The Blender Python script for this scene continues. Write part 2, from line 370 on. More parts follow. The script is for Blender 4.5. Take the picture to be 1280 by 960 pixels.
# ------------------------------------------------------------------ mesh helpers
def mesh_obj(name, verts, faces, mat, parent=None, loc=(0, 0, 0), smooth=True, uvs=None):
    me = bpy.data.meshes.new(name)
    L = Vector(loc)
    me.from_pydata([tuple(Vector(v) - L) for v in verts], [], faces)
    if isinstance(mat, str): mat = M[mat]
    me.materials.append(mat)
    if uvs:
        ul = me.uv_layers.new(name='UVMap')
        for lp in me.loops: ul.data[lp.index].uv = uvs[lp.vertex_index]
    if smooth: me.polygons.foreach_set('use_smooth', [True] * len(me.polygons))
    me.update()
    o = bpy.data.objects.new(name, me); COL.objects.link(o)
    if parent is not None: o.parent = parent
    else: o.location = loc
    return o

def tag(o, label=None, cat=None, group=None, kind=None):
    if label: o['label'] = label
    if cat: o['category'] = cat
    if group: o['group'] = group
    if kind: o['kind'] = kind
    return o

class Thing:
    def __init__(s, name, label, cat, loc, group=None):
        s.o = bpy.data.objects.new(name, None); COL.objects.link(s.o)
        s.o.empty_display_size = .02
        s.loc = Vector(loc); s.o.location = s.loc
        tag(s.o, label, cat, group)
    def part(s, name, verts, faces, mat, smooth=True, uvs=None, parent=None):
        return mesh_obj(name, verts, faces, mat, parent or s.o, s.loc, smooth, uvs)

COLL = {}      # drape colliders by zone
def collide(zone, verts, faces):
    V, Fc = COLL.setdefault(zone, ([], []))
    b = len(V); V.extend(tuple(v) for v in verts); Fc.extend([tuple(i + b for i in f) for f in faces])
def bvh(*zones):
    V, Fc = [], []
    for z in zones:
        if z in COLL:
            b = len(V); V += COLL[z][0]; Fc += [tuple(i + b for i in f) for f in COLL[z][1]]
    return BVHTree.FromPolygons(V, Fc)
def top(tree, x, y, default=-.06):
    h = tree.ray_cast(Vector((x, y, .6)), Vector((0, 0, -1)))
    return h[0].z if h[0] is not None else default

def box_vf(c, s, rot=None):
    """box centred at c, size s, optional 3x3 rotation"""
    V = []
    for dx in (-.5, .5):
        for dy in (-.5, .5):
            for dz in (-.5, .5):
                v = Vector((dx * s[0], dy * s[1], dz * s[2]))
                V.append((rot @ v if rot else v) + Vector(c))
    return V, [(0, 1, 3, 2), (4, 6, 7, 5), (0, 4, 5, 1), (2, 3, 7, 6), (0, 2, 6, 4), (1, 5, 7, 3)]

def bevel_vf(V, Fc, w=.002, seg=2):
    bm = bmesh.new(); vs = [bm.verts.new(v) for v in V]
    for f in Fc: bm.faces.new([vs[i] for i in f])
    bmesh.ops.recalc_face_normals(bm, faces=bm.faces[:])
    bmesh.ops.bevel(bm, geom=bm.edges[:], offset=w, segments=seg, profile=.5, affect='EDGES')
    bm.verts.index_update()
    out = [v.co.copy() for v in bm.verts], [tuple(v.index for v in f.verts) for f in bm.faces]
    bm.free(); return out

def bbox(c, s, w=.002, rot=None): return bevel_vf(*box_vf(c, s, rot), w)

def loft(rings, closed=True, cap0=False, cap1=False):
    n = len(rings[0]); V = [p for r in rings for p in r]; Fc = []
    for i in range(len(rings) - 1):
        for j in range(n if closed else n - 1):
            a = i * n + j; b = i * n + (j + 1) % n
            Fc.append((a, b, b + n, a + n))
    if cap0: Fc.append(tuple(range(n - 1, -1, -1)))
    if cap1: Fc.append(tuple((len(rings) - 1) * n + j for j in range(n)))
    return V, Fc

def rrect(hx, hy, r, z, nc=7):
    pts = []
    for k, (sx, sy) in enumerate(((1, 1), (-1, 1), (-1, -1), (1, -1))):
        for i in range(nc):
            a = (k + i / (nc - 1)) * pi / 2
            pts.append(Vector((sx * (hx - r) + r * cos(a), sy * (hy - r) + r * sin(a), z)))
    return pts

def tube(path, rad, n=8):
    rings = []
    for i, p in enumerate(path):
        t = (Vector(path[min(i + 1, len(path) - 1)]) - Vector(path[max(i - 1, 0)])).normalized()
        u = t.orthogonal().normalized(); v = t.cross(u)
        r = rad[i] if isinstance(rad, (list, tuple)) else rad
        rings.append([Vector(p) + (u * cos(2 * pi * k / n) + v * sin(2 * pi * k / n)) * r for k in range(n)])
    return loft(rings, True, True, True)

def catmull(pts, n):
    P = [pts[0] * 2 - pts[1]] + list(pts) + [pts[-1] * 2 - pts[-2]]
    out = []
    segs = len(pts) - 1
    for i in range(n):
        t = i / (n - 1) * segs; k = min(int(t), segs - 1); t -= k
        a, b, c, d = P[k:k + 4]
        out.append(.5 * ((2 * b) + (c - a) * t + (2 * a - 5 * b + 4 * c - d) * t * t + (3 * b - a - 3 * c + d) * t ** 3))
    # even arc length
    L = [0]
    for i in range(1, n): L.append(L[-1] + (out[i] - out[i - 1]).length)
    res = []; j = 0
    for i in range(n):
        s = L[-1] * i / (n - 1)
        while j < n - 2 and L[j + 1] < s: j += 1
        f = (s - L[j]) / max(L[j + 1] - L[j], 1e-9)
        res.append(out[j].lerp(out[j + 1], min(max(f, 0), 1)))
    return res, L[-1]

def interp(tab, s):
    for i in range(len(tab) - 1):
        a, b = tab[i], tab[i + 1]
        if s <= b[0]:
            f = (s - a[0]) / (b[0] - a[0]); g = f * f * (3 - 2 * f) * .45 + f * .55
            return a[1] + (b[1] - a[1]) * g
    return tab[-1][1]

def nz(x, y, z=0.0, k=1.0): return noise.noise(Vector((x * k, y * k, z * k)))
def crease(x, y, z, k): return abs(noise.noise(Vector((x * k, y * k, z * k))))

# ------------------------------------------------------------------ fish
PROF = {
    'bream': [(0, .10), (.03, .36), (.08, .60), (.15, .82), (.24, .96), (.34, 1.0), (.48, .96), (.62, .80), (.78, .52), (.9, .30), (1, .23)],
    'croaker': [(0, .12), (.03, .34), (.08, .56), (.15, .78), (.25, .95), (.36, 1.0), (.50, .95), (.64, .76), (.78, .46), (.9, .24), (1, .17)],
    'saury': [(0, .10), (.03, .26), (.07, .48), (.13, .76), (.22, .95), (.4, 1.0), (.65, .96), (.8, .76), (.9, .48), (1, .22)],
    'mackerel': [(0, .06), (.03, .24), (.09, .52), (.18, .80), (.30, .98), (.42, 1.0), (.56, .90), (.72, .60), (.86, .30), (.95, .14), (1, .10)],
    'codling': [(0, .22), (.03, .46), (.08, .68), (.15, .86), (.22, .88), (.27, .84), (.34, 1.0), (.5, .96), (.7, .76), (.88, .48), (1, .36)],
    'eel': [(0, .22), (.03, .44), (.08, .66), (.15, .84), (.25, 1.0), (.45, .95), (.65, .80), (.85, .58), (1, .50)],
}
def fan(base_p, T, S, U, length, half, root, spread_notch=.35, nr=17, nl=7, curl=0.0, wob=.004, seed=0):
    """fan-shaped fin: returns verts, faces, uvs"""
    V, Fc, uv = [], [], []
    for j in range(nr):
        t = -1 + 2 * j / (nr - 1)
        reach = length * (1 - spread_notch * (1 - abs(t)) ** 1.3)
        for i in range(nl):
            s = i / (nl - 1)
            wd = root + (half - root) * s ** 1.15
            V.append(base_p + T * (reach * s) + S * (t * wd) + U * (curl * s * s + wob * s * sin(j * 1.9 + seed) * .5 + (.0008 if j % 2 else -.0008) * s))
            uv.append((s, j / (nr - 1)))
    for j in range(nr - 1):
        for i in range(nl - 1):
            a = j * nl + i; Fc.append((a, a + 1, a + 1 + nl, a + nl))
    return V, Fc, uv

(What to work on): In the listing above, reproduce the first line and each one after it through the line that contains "return mesh_obj(name, verts, faces, mat, parent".

(Complete response):
The Blender Python script for this scene continues. Write part 2, from line 370 on. More parts follow. The script is for Blender 4.5. Take the picture to be 1280 by 960 pixels.
# ------------------------------------------------------------------ mesh helpers
def mesh_obj(name, verts, faces, mat, parent=None, loc=(0, 0, 0), smooth=True, uvs=None):
    me = bpy.data.meshes.new(name)
    L = Vector(loc)
    me.from_pydata([tuple(Vector(v) - L) for v in verts], [], faces)
    if isinstance(mat, str): mat = M[mat]
    me.materials.append(mat)
    if uvs:
        ul = me.uv_layers.new(name='UVMap')
        for lp in me.loops: ul.data[lp.index].uv = uvs[lp.vertex_index]
    if smooth: me.polygons.foreach_set('use_smooth', [True] * len(me.polygons))
    me.update()
    o = bpy.data.objects.new(name, me); COL.objects.link(o)
    if parent is not None: o.parent = parent
    else: o.location = loc
    return o

def tag(o, label=None, cat=None, group=None, kind=None):
    if label: o['label'] = label
    if cat: o['category'] = cat
    if group: o['group'] = group
    if kind: o['kind'] = kind
    return o

class Thing:
    def __init__(s, name, label, cat, loc, group=None):
        s.o = bpy.data.objects.new(name, None); COL.objects.link(s.o)
        s.o.empty_display_size = .02
        s.loc = Vector(loc); s.o.location = s.loc
        tag(s.o, label, cat, group)
    def part(s, name, verts, faces, mat, smooth=True, uvs=None, parent=None):
        return mesh_obj(name, verts, faces, mat, parent or s.o, s.loc, smooth, uvs)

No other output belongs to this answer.